The drop should happen really low level. I am not sure any Hubitat log will show anything.
If you can help, perhaps shutdown those Sylvania bulbs (and all its hub if any) for some period of time. I do not know how long. I would let you use your judgement to determine whether this is the one that cause the packet drop.
You can try to shutdown devices that you added one by one if the count still increase until the configuration before you are adding devices.
My goal is to make sure whether there is a bad device out there in the field. I always assume until today that packet drop should only be caused by interference. I have never thought that it is due to some devices send out bad packets.
If you find a device that cause the packet drop let me know for my record. The next thing is to let it run. I want to know if there is any long term impact when the sensor is subjected to this type of environment.
i added 5 zigbee devices yesterday. seems like none of them are a children to this. i am going to take this out and see if everything continues working normally.
Please let me know about the packet drop count. Yours is still relatively low. At this point, it is just curiosity for me. I do not want to get too obsessive on it as it is a wireless connection after all. There is bound to be some problem. Zigbee upper level protocol will compensate for that.
I also do not know whether packet drop will eventually cause issue. The sensors may just operate fine with that count.
In regard to children, Zigbee end devices are sticky. They will find new parent only when they encounter failure based on my observation. I can force those devices to connect to the sensor by shutting down all zigbee router/coordinator except for the sensor and the end devices for 15 minutes. I do not recommend to do this. I did this once or twice for testing purposes only. I would let the zigbee form its mesh naturally. If an end device not associating to this router, it meant that it found a better parent.
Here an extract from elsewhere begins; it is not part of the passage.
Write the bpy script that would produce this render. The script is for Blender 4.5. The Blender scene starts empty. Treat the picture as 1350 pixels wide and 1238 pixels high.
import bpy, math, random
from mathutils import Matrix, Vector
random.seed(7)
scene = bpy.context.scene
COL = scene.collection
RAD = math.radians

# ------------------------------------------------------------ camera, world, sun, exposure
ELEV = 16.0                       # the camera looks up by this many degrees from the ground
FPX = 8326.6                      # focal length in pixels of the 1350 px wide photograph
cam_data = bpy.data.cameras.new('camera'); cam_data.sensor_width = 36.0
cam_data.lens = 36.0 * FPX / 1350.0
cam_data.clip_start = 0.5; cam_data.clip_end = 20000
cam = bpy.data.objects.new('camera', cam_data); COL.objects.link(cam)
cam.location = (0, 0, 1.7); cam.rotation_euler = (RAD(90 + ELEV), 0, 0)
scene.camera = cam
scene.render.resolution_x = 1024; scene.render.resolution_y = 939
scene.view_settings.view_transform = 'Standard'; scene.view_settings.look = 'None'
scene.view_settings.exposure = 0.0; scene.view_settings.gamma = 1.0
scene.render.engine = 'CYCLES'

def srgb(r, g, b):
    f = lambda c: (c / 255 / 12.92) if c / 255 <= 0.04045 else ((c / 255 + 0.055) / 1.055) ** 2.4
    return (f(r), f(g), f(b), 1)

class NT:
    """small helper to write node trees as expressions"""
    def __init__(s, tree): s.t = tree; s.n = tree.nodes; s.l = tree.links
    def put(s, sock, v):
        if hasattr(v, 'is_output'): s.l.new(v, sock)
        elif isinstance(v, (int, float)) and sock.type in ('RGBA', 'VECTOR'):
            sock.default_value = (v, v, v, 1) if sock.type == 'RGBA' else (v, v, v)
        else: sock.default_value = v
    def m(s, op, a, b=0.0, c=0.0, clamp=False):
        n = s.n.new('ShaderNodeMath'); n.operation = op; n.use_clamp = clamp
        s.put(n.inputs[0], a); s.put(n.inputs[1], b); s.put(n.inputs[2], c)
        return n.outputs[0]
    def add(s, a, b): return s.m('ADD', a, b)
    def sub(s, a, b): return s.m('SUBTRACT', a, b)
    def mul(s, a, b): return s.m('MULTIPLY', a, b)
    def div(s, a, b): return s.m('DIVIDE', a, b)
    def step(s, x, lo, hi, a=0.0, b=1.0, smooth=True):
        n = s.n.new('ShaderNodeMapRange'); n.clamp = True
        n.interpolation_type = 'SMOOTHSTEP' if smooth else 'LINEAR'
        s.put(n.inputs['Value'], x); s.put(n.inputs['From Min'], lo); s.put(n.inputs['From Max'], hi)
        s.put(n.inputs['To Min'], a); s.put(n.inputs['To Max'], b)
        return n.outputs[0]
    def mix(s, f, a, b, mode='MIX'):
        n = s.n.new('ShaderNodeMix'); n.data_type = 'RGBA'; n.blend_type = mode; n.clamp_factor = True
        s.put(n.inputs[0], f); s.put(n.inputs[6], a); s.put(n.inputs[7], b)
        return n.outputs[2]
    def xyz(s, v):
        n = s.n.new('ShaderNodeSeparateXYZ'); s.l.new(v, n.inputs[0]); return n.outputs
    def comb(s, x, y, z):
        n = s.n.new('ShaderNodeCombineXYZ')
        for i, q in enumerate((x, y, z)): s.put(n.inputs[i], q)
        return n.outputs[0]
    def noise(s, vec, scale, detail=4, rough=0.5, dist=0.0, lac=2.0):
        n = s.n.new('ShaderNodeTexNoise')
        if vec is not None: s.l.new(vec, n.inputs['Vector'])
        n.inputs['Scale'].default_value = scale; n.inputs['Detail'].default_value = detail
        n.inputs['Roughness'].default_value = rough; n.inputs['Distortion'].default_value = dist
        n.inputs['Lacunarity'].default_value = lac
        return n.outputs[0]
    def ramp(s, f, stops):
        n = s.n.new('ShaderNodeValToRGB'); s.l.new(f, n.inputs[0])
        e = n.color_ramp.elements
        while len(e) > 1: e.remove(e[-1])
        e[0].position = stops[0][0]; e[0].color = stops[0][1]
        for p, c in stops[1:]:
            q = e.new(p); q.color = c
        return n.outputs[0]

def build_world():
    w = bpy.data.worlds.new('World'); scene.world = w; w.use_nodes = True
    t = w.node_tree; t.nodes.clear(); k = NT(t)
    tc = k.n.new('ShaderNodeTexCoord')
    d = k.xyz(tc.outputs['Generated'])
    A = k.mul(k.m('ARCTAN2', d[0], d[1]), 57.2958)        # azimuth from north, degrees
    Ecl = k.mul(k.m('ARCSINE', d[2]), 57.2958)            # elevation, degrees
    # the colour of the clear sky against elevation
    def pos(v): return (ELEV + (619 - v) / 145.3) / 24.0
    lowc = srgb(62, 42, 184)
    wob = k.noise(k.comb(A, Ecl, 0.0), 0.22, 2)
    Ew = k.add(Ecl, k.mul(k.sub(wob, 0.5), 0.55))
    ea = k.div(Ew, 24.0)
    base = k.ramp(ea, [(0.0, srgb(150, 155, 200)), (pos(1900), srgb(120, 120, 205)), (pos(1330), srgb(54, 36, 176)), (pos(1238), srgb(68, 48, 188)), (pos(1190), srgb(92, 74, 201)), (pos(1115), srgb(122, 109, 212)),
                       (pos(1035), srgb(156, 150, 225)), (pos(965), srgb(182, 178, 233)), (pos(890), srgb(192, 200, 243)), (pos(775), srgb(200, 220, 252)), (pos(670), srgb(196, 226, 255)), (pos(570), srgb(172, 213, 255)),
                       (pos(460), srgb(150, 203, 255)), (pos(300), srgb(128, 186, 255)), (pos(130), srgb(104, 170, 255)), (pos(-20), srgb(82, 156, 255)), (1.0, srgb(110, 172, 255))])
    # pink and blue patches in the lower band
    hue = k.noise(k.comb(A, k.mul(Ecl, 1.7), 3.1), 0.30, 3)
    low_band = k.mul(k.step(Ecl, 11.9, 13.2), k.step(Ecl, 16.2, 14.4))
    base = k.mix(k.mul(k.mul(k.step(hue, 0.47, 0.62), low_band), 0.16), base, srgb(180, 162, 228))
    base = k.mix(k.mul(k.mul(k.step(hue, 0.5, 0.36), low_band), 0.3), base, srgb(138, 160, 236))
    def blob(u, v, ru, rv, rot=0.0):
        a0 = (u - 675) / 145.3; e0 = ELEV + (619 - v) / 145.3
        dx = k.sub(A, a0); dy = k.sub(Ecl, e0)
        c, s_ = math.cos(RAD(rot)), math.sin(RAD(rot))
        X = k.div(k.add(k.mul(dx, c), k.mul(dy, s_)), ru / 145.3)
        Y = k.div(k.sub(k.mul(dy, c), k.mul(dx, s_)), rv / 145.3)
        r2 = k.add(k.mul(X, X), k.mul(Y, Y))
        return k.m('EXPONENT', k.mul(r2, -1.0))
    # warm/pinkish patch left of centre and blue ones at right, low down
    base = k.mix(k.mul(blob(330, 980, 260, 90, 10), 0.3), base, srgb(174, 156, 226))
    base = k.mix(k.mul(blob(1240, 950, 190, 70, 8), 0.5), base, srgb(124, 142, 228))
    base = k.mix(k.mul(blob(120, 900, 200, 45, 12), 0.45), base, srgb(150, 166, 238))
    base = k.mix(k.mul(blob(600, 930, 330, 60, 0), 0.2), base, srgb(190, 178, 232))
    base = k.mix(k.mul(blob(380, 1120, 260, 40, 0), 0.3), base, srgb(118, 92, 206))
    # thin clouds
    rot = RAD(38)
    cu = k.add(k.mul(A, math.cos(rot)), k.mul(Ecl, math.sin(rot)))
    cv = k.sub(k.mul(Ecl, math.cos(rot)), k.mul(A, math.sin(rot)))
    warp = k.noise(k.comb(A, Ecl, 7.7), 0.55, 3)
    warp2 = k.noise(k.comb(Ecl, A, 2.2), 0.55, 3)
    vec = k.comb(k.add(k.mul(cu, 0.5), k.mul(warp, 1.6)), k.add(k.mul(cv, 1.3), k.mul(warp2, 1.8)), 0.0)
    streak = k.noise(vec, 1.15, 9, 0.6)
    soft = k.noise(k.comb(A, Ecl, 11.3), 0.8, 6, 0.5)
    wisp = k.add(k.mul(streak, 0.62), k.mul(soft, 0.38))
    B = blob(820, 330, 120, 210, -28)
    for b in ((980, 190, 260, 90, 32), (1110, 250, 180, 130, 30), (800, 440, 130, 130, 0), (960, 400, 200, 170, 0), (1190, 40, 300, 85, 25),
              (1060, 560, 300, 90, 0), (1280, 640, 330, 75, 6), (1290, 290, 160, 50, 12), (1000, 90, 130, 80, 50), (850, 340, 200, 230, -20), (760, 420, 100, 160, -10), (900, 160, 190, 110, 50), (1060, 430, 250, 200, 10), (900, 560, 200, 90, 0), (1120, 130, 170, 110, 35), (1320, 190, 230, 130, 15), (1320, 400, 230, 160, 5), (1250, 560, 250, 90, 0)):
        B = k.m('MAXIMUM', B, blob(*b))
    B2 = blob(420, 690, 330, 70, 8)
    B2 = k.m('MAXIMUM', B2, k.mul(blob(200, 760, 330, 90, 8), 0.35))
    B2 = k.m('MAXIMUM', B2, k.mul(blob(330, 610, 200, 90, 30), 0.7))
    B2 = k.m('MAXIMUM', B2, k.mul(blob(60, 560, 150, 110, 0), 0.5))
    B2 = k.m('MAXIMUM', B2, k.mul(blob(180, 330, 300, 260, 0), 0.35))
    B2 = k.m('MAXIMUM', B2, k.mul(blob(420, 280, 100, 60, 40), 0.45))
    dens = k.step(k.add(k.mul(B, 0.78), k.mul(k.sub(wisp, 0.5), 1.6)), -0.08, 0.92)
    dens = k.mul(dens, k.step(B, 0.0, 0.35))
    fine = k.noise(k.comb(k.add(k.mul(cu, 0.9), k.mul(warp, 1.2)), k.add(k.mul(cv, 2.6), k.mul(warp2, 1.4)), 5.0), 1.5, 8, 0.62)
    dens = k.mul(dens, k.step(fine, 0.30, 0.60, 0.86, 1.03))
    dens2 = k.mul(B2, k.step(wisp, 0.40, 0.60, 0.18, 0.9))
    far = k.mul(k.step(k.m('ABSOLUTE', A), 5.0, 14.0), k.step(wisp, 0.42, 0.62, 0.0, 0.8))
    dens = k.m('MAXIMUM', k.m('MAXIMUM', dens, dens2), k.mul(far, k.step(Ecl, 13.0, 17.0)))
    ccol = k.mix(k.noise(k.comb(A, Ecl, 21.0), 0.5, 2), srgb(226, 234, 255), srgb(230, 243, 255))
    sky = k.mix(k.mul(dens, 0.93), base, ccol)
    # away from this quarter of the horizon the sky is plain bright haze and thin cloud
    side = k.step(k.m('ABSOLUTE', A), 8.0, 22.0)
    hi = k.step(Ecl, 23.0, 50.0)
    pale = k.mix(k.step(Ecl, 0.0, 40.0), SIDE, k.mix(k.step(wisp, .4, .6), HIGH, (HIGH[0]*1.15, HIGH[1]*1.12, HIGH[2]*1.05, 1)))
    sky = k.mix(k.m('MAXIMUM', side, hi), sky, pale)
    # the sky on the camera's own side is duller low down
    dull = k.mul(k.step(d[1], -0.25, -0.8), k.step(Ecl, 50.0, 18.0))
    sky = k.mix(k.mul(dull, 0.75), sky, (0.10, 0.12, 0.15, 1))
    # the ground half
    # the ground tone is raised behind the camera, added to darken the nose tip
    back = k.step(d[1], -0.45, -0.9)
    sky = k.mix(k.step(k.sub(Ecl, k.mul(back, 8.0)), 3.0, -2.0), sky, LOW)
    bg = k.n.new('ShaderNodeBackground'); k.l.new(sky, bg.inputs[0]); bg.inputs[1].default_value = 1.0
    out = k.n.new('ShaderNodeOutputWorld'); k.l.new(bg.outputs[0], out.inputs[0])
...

Then, there may be a question about the usefulness zigbee router without children. Yes, the still help in the zigbee mesh network. As a neighbor, it can help with broadcast packets for example.
The more device you add, the more traffic in the network. If there is a bad device in the network, It will increase the count of dropped packet. This is my curiosity. Is this behaviour is caused by one device that is going rouge? Or is it just a weak device try to connect to the sensor? I am more worried about rouge devices in the network.
The decision of an end device to connect to which router/coordinator is not determine by the router (sensor). The end devices will find the first ideal router or coordinator to connect to. It could sound unlikely that none of them will connect to the sensor. However, I could happen. After a while, if it encounter too many issue with the current parent, it will switch over to a new router. In this case, the sensor could potentially be the parent. This is why I personally let the mesh decide. Some people say this process is called self healing.
The packet drop certainly will hurt. This also happen with all wireless protocol. However, the upper level layer of any protocol from Zigbee, Wifi and bluetooth has some way to minimize the impact to the application layer. For example, in wifi, there are a lot of packet drops, with tcp/ip on upper layer, we rarely impacted that each particular packet being dropped.
I am not even 100% sure about it is the issue. I heard from someone in ST seeing the packet drops and mentioned about that sylvania as possibility. So I thought I ask you if you have the same device in your network.
BTW, based on your images, the sensor is still in the network ,right? It is still reporting attributes.
FYI, the sensor is currently not the parent of your devices. The unicast communication from the hub to the devices and vice versa does no go through the sensor. The zigbee commands are typically carried through unicast packet. The sensor probably do not play any role in this case. The sensor could help in handling broadcast packets in your case.
@ogiewon, @bangali. I have another curiosity question. I notice that you guys have more than a handful of reset count for just less than one week operation. Do you guys take the sensor on or off quite a bit? or Do you have power outages?
Mine is kept on one outlet. Most of my sensor are only reseted once.
The data is reset when you shutdown the sensor. If you have the sensor powered all the time, it will roll over based on the size of variable it is stored on.
Someone as ST point to me the DH may need capability "Sensor" so it show up in app like ActionTiles and WebCore. I just update the DH in github with this suggestion. I do not know if we need one here. I just add it in case that this capability help for the sensor to work with as many app as possible.